Second, the Greek government will probably start making phone calls to Berlin, Paris and Brussels to resume negotiations. It will not be an easy task. Athens is demanding debt relief — a hard concession for the creditors to accept. The International Monetary Fund has repeatedly suggested another write-down of Greek debt, but most eurozone countries resist the idea. Debt forgiveness is unpopular in Northern European countries such as Germany and Finland, while some governments in Southern Europe, notably Spain and Portugal, reject making concessions to Greece's left wing government only months before their national elections. Portugal will hold elections in October, Spain in November or December, and the conservative governments in Lisbon and Madrid are worried that making concessions to Greece's left wing government would strengthen the left wing opposition in their countries.

Third, Tsipras will have to deal with an extremely complex political and social situation at home. The victory of the no camp will strengthen the most radical members of Syriza and weaken the moderates, constraining Tsipras' ability to negotiate with the creditors. And while the no crowd won the vote, a substantial number of Greeks fear the result of the referendum will put the country closer to leaving the eurozone, potentially costing many Greeks their savings. So far, the Greeks are calm, but a collapse of the country's banking sector and an exit from the currency union would almost certainly trigger street protests that could force the government to resign.

Consequently, Greece's creditors will not make any immediate concessions to Athens. Berlin and others could instead wait to see whether Greece's deepening banking crisis erodes domestic support for Tsipras. Greece's strategy, meanwhile, will be to generate divisions among the creditors, such as Italy and France, which may fear the spread of uncertainty in their financial markets and push for an agreement.

And finally, the Greek referendum will indeed test the health of European financial markets. For the past three years, countries in Southern Europe were able to borrow at low costs because of the promise of ECB intervention. Starting July 5, this promise will be tested.

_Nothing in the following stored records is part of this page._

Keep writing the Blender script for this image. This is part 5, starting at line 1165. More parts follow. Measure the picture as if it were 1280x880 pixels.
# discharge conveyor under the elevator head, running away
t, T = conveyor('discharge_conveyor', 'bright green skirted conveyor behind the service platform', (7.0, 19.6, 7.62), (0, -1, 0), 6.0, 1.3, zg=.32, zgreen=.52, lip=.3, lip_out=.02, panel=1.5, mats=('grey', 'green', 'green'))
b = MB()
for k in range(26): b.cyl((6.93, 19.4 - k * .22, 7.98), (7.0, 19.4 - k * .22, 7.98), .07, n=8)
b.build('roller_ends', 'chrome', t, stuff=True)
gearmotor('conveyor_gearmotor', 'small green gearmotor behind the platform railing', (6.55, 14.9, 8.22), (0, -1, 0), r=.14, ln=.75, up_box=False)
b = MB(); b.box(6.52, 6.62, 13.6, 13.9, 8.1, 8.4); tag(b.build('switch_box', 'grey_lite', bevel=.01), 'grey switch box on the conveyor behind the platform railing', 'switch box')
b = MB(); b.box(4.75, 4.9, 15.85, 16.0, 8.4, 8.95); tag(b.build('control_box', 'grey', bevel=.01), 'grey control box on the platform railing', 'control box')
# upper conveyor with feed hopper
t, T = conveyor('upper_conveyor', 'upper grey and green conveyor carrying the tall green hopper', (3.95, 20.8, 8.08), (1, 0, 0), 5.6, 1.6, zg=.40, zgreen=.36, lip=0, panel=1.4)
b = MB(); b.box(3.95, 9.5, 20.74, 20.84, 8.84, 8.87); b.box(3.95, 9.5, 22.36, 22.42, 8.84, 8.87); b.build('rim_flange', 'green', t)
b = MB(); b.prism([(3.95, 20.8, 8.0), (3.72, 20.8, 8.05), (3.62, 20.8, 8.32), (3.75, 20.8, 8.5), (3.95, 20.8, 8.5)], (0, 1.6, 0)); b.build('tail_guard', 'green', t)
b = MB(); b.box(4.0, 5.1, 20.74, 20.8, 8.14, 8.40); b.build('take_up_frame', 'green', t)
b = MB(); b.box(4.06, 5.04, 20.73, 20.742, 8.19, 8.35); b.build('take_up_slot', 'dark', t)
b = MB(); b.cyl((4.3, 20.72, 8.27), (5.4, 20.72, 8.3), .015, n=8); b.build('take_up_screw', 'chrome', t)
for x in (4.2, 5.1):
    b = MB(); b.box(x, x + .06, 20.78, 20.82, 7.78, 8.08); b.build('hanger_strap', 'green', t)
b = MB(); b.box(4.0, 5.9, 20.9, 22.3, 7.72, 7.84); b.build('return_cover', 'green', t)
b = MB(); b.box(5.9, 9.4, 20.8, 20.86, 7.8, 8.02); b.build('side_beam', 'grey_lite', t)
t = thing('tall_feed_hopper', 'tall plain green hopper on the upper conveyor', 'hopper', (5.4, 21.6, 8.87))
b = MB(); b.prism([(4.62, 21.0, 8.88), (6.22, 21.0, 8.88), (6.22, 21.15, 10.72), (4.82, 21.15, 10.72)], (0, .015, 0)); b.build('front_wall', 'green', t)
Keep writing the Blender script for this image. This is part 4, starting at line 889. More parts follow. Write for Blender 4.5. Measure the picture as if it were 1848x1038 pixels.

Ironically, the Greek crisis could also lead to a weaker, and cheaper, euro, which would make eurozone exports more competitive.

Five years into the crisis, Greek voters have opposed the continuation of austerity measures. With the referendum, Greece is moving beyond negotiation to a true test of nerve as Athens directly confronts its lenders. Tsipras and his team will reach out to the creditors as early as tonight. However, the creditors are unlikely to make fast and comprehensive concessions to Athens, fearing that the Greek referendum will create a precedent for other eurozone members (Athens achieved what seemed impossible: both Spain's left wing Podemos and France's right wing National Front praised the result). In the meantime, both Syriza's hold on power and Greece's membership in the eurozone will be extremely fragile.